Senate mindset must change


By voting against the Bill to repeal the Anti-Fake News Act, some senators have ignored what the rakyat want. 

THE government’s recent bid to repeal the Anti-Fake News Act has been frustrated by Dewan Negara, at least for the time being.

Under the Federal Constitution, the states are given the right to elect a certain number of senators.

This ensures that even states governed by opposition parties are given the opportunity to be represented in Dewan Negara (the Senate). And many of the current senators were appointed when Barisan Nasional was still in power.

Of course, the senators who opposed the Bill to do away with the Anti-Fake News Act were exercising their votes as provided under the Constitution.

But their act of blocking the repeal does cause the man in the street to wonder whether they did so merely to oppose a government move.

Are the honourable members of Dewan Negara appointed to the august House just to vote for the sake of supporting or opposing?

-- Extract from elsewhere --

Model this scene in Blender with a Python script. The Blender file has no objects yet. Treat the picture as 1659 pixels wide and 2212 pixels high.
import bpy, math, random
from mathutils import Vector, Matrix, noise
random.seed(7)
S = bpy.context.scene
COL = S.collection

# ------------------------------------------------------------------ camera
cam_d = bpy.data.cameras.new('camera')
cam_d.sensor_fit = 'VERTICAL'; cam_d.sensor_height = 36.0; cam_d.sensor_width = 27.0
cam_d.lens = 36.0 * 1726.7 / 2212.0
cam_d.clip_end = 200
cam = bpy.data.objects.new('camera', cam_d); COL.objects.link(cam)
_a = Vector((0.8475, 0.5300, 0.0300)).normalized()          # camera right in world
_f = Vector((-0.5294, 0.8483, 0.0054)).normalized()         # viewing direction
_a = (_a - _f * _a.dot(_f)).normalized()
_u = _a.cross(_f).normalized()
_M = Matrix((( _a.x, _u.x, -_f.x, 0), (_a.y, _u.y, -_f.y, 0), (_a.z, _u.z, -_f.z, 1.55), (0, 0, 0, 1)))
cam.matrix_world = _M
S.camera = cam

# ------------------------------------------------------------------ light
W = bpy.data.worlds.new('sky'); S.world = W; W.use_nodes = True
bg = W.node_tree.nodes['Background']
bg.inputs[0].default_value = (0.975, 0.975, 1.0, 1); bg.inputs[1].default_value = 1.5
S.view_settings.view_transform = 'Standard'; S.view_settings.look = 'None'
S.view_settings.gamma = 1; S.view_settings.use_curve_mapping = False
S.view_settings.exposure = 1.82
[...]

Or are they there to properly understand and examine the matters before them and, if appropriate, to express their views in the interest of the people they represent.

Many NGOs and civic groups have strongly spoken out against this conduct of the relevant senators.

I certainly share the sentiment of these groups with regard to the proposed scrapping of the Anti-Fake News Act.

In fact, in my June 28 article in The Star, I stated the reasons why I feel the Act is unnecessary and serves no good purpose.

By failing to pass the Bill to repeal the Act, the senators have shown that they still have their old mind- set.

Although it is clear what the people want, their wishes have fallen on deaf ears.

Earlier, the same senators approved the Bill that eventually became the Act. It is possible that some may have felt compelled to go along with these moves. This does not reflect well on the stature and quality of such representatives.

However, it may not be a bad thing after all for the Anti-Fake News Act to be retained for a while.

Fake news is still being circulated and, when necessary, action should be taken against the people involved.

But much of today’s fake news seems to target the present government, which suggests that the people behind these falsehoods do not support the government or oppose it on account of personal agenda or otherwise.

Therefore, I wonder whether those who opposed the Bill to repeal the Act have done a disfavour to themselves and their supporters.

That aside, the government now needs to consider whether to again move to abolish the Act or modify it in a suitable manner.

It will also be beneficial to Malaysians if, at the same time, the government looks into other laws, including the Printing Presses and Publications Act, with regard to provisions relating to false news and make the necessary changes.